## Written task
Omit pictures and quote the listing below line by line, from its start through the line that holds "mb.build('cover', M['white_letter'], t)".

-- Start Supplied material --

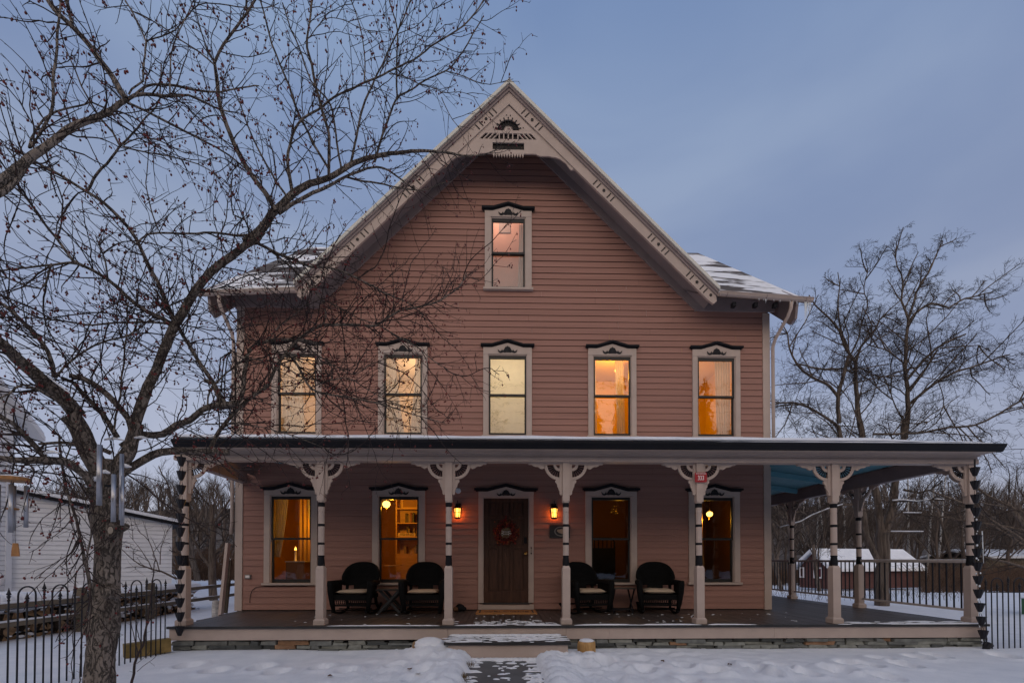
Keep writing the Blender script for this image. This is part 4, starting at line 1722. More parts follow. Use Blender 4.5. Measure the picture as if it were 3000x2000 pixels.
# --- outlet box on the left
t = thing('outlet_box', 'small outdoor outlet box on the siding near the left house corner', 'outlet', (-5.2, YW - .03, 1.03))
mb = MB()
mb.box(-5.26, -5.15, YW - .055, YW - .012, 1.04, 1.125)
mb.build('box', mat('box_grey', (.20, .18, .17), .5), t)
mb = MB()
mb.box(-5.245, -5.165, YW - .06, YW - .0555, 1.06, 1.11)
mb.build('cover', M['white_letter'], t)

# --- wreath
t = thing('door_wreath', 'red and orange leaf wreath with pale wire centre hanging on the front door', 'wreath', (.088, YW - .03, 1.70))
leaf_m = [mat('leaf_red', (.15, .012, .009), .7, .3, 9), mat('leaf_orange', (.28, .05, .012), .7, .3, 9), mat('leaf_maroon', (.085, .012, .014), .7, .3, 9), mat('leaf_brown', (.13, .06, .022), .7, .3, 9)]
mb = MB()
rnd = random.Random(5)
wc = (.088, 1.99)
for i in range(620):
    a = rnd.uniform(0, 2 * PI)
    r = .195 + rnd.gauss(0, .042)
    y = YW - .02 - abs(rnd.gauss(.035, .018))
    c = Vector((wc[0] + r * math.cos(a), y, wc[1] + r * math.sin(a)))
    d = Vector((rnd.gauss(0, 1), rnd.gauss(0, .6), rnd.gauss(0, 1))).normalized()
    e = d.cross(Vector((rnd.gauss(0, 1), rnd.gauss(0, 1), rnd.gauss(0, 1)))).normalized()
    L = rnd.uniform(.018, .034)
    mb.add([c - d * L, c + e * L * .5, c + d * L, c - e * L * .5], [(0, 1, 2, 3)], rnd.choices([0, 1, 2, 3], [5, 2.2, 4, 2])[0])
mb.build('leaves', leaf_m, t)
mb = MB()
mb.prism([(wc[0] + .118 * math.cos(2 * PI * i / 20), wc[1] + .112 * math.sin(2 * PI * i / 20)) for i in range(20)], YW - .018, YW - .008, 'xz')
mb.build('centre_disc', mat('burlap', (.15, .115, .07), .95, .3, 30), t)
mb = MB()
y = YW - .03
for s in (.02, -.025):
    z = wc[1] + s
    mb.tube([(wc[0] - .13, y, z + .012), (wc[0] - .10, y, z), (wc[0] - .075, y, z + .02), (wc[0] - .045, y, z), (wc[0] + .045, y, z), (wc[0] + .075, y, z + .02), (wc[0] + .10, y, z), (wc[0] + .13, y, z + .012)], .005, 5)
    for sg in (-1, 1):
        mb.tube([(wc[0] + sg * .045, y, z), (wc[0] + sg * .085, y, z - .035)], .005, 5)
mb.build('wire_motif', M['white_letter'], t)
mb = MB()
mb.box(wc[0] - .012, wc[0] + .012, YW - .004, YW + .012, wc[1] + .2, wc[1] + .36)
mb.build('ribbon', leaf_m[0], t)

# --- door mat
t = thing('door_mat', 'orange-brown coir mat in front of the door', 'door mat', (.09, 9.08, DECK))
mb = MB()
mx0, mx1, my0, my1 = -.50, .685, 8.76, 9.38
mb.box(mx0, mx1, my0, my1, DECK + .001, DECK + .022)
mb.build('pile', M['coir'], t)
mb = MB()
for x in (mx0 + .055, mx1 - .085):
    mb.box(x, x + .03, my0 + .08, my1 - .06, DECK + .0225, DECK + .0245)
mb.build('end_stripe', M['groove'], t)
text_mesh('WELCOME', 'lettering', .22, ((mx0 + mx1) / 2, (my0 + my1) / 2 - .02, DECK + .0235), Matrix.Identity(3), M['groove'], t, .85)

# --- little ornament by the door
t = thing('doorstep_ornament', 'small rounded dark ornament on the deck boards left of the mat', 'ornament', (-.87, 9.3, DECK))
mb = MB()
mb.ball((-.85, 9.30, DECK + .075), .098, 8, 12, 0, (1.0, .9, .80))
mb.ball((-.775, 9.30, DECK + .05), .06, 6, 10, 0, (1, .9, .8))
mb.build('body', M['trim_dark'], t, True)
mb = MB()
mb.ball((-.93, 9.24, DECK + .052), .060, 6, 10, 0, (1.0, .9, .85))
mb.build('face', mat('ornament_brown', (.13, .06, .03), .7, .4, 20), t, True)

# ------------------------------------------------------ wicker rocking chairs
def make_chair():
    t = thing('rocking_chair', 'black wicker rocking chair', 'rocking chair', (0, 0, DECK), 'wicker rocking chairs')
    Z = 0.0
    # local frame: front is -y
    def put(mb, nm, parent=t, m=None, smooth=False):
        mb.v = [(p[0], p[1], p[2] + DECK) for p in mb.v]
        return mb.build(nm, m or M['wicker'], parent, smooth)
    # curved wrap-round back
    mb = MB()
    N = 22
    rows = 9
    def back(s, h):
        """s -1..1 across, h 0..1 up"""
        wdt = .30 + .075 * math.sin(PI * min(1, h * .9 + .1) * .62)
        a = s * 1.15
        x = wdt * math.sin(a) / math.sin(1.15) * (1.0 + .10 * h)
        yb = .27 - .20 * (1 - math.cos(a)) + .13 * h
        return x, yb
    def top(s):
        return .985 - .30 * abs(s) ** 2.6
    outer, inner = [], []
    for i in range(N + 1):
        s = -1 + 2 * i / N
        for j in range(rows + 1):
            h = j / rows
            z = .56 + (top(s) - .56) * h
            x, y = back(s, (z - .5) / .5)
            outer.append((x, y + .02, z))
            inner.append((x * .94, y - .02, z))
    k = rows + 1
    fo = [(i * k + j, (i + 1) * k + j, (i + 1) * k + j + 1, i * k + j + 1) for i in range(N) for j in range(rows)]
    mb.add(outer, fo)
    mb.add(inner, fo)
    mb.tube([((outer[i * k + rows][0] + inner[i * k + rows][0]) / 2, (outer[i * k + rows][1] + inner[i * k + rows][1]) / 2, outer[i * k + rows][2]) for i in range(N + 1)], .026, 8)
    mb.tube([((outer[i * k][0] + inner[i * k][0]) / 2, (outer[i * k][1] + inner[i * k][1]) / 2, outer[i * k][2]) for i in range(N + 1)], .022, 8)
    for i in (0, N):
        mb.tube([((outer[i * k + j][0] + inner[i * k + j][0]) / 2, (outer[i * k + j][1] + inner[i * k + j][1]) / 2, outer[i * k + j][2]) for j in range(rows + 1)], .024, 8)
    # woven rows standing proud of the shell
    for j in range(1, 16):
        h = j / 16
        pts = []
        for i in range(N * 2 + 1):
            s = -1 + i / N
            z = .56 + (top(s) - .56) * h
            x, y = back(s, (z - .5) / .5)
            pts.append((x * .94, y - .022 - .006 * (1 if (i + j) % 2 else -1), z))
        mb.tube(pts, .008, 4)
    put(mb, 'backrest', smooth=True)
    # lower back slat between seat and backrest
    mb = MB()
    mb.box(-.15, .15, .245, .275, .37, .57)
    put(mb, 'back_splat')
    for s in (-1, 1):
        mb = MB()     # rolled arm flowing into the tapered front leg
        mb.tube([(s * .33, .30, .60), (s * .365, .12, .605), (s * .385, -.12, .60), (s * .385, -.29, .595)], [.045, .052, .056, .058], 9)
        mb.tube([(s * .385, -.29, .645), (s * .385, -.30, .58), (s * .375, -.30, .42), (s * .352, -.29, .22), (s * .325, -.275, .06)], [.058, .062, .058, .046, .032], 9)
        mb.quad((s * .34, -.26, .56), (s * .335, .12, .56), (s * .335, .12, .36), (s * .335, -.26, .36))
        put(mb, 'arm', smooth=True)
        mb = MB()
        mb.tube([(s * .285, .25, .56), (s * .29, .23, .36), (s * .30, .26, .18), (s * .31, .36, .07)], [.03, .032, .028, .024], 8)
        put(mb, 'rear_leg', smooth=True)
        mb = MB()
        pts = []
        for i in range(13):
            u = i / 12
            y = -.36 + u * .86
            z = .018 + .19 * (u - .44) ** 2 * 1.6 + (.05 * max(0, u - .8) * 5)
            pts.append((s * .318, y, z))
        for p, q in zip(pts, pts[1:]):
            mb.bar(p, q, .042, .03)
        put(mb, 'rocker')
    mb = MB()
    mb.box(-.335, .335, -.30, .27, .31, .385)
    put(mb, 'seat')
    mb = MB()     # open-weave apron under the front rail
    mb.box(-.33, .33, -.300, -.276, .17, .20)
    mb.box(-.33, .33, -.298, -.278, .285, .312)
    for i in range(17):
        x = -.31 + i * .62 / 16
        mb.tube([(x - .012, -.288, .20), (x + .012, -.288, .288)], .0065, 4)
        mb.tube([(x + .012, -.288, .20), (x - .012, -.288, .288)], .0065, 4)
    put(mb, 'apron')
    mb = MB()
    mb.tube([(-.31, .26, .17), (.31, .26, .17)], .016, 6)
    mb.tube([(-.32, -.05, .10), (.32, -.05, .10)], .014, 6)
    put(mb, 'stretcher')
    return t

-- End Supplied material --

## Problem solution
Keep writing the Blender script for this image. This is part 4, starting at line 1722. More parts follow. Use Blender 4.5. Measure the picture as if it were 3000x2000 pixels.
# --- outlet box on the left
t = thing('outlet_box', 'small outdoor outlet box on the siding near the left house corner', 'outlet', (-5.2, YW - .03, 1.03))
mb = MB()
mb.box(-5.26, -5.15, YW - .055, YW - .012, 1.04, 1.125)
mb.build('box', mat('box_grey', (.20, .18, .17), .5), t)
mb = MB()
mb.box(-5.245, -5.165, YW - .06, YW - .0555, 1.06, 1.11)
mb.build('cover', M['white_letter'], t)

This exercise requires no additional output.